A deficiência, assim como a origem étnica ou social, a tendência religiosa ou ideológica, a orientação sexual ou qualquer particularidade, não é condição válida para designar-se um membro da Suprema Corte.

quarta-feira, 11 de junho de 2014

Atualizado em 10 de junho de 2014 16:37

Será válido que a nomeação de um ministro para a Suprema Corte seja produto de um lobby? Ainda, será da ordem democrática que corporações influenciem a designação de um membro do STF? São simples questões que, espera-se, têm o condão de suscitar uma reflexão acerca da escolha daqueles que devem zelar pela ordem constitucional. Examinemos um caso, revestido de aparente ingenuidade e, a partir dele, cada qual abstraia o próprio entendimento sobre o assunto que, sem dúvidas, é da maior relevância para o desejável Estado Democrático de Direito.

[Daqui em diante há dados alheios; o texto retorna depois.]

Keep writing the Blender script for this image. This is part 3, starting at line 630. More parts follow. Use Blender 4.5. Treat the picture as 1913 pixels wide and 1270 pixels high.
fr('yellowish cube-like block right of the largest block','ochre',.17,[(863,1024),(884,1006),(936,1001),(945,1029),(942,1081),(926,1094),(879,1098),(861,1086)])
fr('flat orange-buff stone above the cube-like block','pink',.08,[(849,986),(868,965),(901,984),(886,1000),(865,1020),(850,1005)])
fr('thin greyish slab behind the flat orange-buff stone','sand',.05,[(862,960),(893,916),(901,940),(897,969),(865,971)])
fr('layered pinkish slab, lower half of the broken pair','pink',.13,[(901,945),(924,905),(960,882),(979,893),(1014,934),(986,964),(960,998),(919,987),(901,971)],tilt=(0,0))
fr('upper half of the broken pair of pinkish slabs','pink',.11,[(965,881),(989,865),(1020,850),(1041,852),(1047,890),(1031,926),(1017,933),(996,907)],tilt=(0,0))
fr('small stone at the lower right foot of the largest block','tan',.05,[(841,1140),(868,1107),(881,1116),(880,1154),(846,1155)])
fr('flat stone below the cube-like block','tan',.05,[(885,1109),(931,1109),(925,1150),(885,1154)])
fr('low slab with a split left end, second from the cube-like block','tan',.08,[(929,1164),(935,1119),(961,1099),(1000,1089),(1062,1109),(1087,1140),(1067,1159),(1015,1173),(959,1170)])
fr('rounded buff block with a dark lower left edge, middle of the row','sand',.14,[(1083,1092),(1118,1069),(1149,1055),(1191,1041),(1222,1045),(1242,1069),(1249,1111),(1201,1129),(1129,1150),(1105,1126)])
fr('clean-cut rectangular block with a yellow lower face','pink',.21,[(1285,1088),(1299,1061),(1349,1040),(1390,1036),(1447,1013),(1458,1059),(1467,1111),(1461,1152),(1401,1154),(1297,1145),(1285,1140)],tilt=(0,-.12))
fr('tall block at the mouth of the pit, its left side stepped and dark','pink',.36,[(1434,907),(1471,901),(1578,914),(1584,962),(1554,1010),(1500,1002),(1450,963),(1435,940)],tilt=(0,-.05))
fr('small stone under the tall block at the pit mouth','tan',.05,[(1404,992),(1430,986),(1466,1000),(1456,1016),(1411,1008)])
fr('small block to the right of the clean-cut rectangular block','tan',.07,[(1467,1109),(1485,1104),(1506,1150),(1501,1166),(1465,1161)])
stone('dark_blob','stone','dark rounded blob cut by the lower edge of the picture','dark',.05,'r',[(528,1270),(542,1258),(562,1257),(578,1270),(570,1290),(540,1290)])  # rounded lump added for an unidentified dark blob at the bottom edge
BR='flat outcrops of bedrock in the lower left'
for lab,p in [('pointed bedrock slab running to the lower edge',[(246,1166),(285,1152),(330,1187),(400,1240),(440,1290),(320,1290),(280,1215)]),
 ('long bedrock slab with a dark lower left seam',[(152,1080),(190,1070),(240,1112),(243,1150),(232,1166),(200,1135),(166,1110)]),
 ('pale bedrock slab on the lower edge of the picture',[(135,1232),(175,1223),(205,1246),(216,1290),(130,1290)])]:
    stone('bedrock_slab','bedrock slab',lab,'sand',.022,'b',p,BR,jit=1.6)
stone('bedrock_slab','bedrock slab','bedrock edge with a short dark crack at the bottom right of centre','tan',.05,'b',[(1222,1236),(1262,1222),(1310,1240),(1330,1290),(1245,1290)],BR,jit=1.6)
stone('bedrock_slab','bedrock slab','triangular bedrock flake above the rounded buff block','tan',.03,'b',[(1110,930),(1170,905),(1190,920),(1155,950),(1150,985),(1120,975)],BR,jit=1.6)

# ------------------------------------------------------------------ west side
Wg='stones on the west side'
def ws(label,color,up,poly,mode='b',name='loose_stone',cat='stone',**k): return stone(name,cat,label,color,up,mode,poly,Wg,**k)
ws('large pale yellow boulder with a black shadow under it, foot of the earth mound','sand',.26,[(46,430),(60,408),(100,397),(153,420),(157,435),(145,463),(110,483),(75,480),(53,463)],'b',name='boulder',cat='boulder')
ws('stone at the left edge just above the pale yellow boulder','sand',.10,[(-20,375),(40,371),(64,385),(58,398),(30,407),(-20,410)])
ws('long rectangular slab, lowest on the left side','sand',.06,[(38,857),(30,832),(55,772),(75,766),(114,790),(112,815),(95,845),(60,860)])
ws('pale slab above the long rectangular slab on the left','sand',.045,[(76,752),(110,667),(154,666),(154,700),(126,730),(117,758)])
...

Sim, parecia ingênuo. Lá por 2011, surgiu em redes sociais um mal articulado lobby em favor de um juiz, apresentado como alguém que poderia REPRESENTAR as pessoas com deficiência no Supremo Tribunal Federal. O assunto não foi levado a sério ou, ao menos, não foi acolhido por gente sensata. Porém, as circunstâncias atuais fazem que, no mínimo, ponhamos pensamento na matéria: está por abrir uma vaga no STF; vai aposentar-se um ministro odiado por um governo que nomeará seu substituto. Ademais, o lobby de 2011 - oxalá, ainda mal articulado - ressurgiu, inclusive tentando usar (para não dizer "manipular") as entidades que congregam pessoas com deficiência no país. Por isso e muito mais é ocasião de discutir-se a forma de designação dos membros do STF. Enfatizo, o exame de um tema-tópico permite abstrair um entendimento geral.

QUESTÃO ELEMENTAR: que deveria ter em mente o chefe do executivo ao escolher alguém para membro da Suprema Corte?

O reduzido número de 11 ministros compõe o STF. Prima facie, lá deveriam estar os 11 mais distinguidos conhecedores do Direito em nosso país. Porém, desde logo, sabe-se que não necessariamente o maior conhecedor é o mais apto para integrar aquele colégio; tampouco existe meio seguro para estabelecer quem são os maiores conhecedores. Nas condições atuais, a escolha tem um acentuado (talvez excessivo) caráter discricionário.

Na inconveniência e, também, na impossibilidade de exaurir o assunto, apresento dois critérios unicamente: um positivo; outro, negativo. É plausível que esperemos da presidência da República que busque, para futuro membro do STF, alguém que, por um lado, tenha grande saber jurídico e também reúna "experiência pertinente" e, por outro, não carregue (saliente-se) nenhum tipo de "bandeira". Ou seja, alguém com grande cultura jurídica e, no máximo possível, isenção. Tal proposição contém um critério positivo (o saber jurídico e a "experiência pertinente") e um critério negativo (o distanciamento de interesses privados, quer dizer, a inconveniência de nomear alguém que entre na Suprema Corte como representante de corporação, segmento social ou o que seja).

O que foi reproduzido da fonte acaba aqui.